Geert Wilders is sitting on a plane, glancing at the clouds below and occasionally turning the page of a newspaper. A cameraman from a Dutch news agency is sitting behind him, filming his every movement.
The plane lands in London, after the short flight from Amsterdam. Wilders, 46, the head of the populist right-wing Party for Freedom (PVV), is the first to disembark. This is the
first time he has been to Britain in eight months.He is not detained by a border official this time, as he was in February, when the British government denied Wilders entry into the country after declaring him a "serious threat to one of the fundamental interests of society." He went anyway, with 50 journalists in tow, and he was sent back to the Netherlands immediately. His poll ratings went up dramatically after the London incident, and he owes much of his recent rise in popularity to the British decision.

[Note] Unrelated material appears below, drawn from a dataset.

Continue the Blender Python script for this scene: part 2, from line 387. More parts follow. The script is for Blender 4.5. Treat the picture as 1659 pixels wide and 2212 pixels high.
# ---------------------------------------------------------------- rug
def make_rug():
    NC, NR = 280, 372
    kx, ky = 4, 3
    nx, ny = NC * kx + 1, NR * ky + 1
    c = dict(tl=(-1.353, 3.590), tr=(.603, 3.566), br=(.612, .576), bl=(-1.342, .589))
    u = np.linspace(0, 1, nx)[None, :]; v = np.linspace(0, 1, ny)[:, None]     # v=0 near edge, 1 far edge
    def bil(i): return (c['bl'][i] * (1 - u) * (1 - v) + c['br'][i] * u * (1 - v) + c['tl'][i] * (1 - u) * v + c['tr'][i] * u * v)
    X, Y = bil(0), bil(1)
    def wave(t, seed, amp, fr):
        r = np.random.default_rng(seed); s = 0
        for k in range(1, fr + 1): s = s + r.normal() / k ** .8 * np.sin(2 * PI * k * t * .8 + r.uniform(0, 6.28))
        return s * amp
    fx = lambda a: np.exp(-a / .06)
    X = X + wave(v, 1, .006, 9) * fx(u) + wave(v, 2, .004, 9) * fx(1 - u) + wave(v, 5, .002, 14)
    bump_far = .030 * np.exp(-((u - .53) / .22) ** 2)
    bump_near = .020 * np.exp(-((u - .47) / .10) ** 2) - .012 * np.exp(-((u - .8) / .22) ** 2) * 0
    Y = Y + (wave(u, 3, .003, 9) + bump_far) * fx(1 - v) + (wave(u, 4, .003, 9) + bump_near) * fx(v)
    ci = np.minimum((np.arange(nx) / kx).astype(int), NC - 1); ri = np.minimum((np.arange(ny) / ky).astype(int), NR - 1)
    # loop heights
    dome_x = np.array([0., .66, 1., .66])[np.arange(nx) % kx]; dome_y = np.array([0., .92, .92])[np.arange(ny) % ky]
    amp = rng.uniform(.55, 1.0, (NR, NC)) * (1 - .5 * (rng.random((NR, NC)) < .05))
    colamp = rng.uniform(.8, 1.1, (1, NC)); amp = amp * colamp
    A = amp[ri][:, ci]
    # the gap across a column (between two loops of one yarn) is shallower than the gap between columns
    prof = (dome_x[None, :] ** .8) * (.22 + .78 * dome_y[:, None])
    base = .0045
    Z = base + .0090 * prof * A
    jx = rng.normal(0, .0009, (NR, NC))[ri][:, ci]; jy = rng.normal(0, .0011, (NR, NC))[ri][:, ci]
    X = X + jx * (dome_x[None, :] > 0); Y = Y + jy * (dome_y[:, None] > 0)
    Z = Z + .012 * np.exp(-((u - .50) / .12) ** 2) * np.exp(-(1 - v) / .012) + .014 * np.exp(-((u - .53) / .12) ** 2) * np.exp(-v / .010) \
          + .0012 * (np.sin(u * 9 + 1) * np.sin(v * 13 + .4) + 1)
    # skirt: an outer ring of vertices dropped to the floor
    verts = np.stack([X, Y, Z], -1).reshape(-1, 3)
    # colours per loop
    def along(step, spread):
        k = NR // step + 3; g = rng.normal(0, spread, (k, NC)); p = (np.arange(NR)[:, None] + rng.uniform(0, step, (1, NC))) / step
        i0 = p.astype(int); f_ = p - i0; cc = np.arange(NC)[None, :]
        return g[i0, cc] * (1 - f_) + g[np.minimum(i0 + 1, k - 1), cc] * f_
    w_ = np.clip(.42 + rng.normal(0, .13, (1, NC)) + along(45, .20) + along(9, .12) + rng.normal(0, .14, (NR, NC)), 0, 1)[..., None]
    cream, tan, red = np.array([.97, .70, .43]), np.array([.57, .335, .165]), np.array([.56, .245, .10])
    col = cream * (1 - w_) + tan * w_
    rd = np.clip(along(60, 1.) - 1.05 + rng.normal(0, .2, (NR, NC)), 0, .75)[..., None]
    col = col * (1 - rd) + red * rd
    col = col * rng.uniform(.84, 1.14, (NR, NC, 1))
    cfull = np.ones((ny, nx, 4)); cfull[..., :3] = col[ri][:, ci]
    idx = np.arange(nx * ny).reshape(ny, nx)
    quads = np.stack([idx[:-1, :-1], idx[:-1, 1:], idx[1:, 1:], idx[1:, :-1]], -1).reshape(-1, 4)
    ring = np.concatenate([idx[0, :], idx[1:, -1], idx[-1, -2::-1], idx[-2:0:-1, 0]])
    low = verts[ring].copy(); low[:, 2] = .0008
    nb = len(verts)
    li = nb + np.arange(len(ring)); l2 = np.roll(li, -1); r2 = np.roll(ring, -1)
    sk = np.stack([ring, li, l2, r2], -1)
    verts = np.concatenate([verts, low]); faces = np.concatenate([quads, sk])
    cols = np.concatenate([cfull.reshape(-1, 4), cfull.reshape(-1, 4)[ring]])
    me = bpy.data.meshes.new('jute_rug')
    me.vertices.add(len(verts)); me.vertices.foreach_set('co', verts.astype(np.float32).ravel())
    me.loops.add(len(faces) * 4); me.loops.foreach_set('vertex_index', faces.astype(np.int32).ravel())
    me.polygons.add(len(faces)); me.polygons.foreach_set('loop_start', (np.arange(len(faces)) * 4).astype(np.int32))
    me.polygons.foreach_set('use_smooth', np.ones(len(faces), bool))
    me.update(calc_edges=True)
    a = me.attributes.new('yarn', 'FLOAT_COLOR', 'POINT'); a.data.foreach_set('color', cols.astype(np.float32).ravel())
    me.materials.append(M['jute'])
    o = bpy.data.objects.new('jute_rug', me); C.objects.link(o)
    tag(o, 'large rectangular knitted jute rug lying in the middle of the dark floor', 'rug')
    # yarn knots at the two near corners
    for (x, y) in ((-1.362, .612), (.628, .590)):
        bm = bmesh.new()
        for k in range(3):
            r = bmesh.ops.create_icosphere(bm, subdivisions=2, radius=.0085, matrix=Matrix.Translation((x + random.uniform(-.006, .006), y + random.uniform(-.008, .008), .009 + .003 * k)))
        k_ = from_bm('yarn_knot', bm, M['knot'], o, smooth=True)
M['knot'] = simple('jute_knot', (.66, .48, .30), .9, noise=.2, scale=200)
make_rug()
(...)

Now that the government has overturned its ban and he is permitted to enter the country once again, Wilders plans to make it a triumphant return.
Aside from a lunch with a member of the House of Lords, Wilders doesn't have much to do in London, but he needs a few more photos. A limousine takes him from Heathrow Airport to the Houses of Parliament, where he intends to give a press conference. A group of Islamists is already standing in front of the parliament building, shouting "Wilders, go to hell!" and carrying signs that read "Islam will rule the world." Wilders couldn't have wished for a more perfect setting for one of his appearances.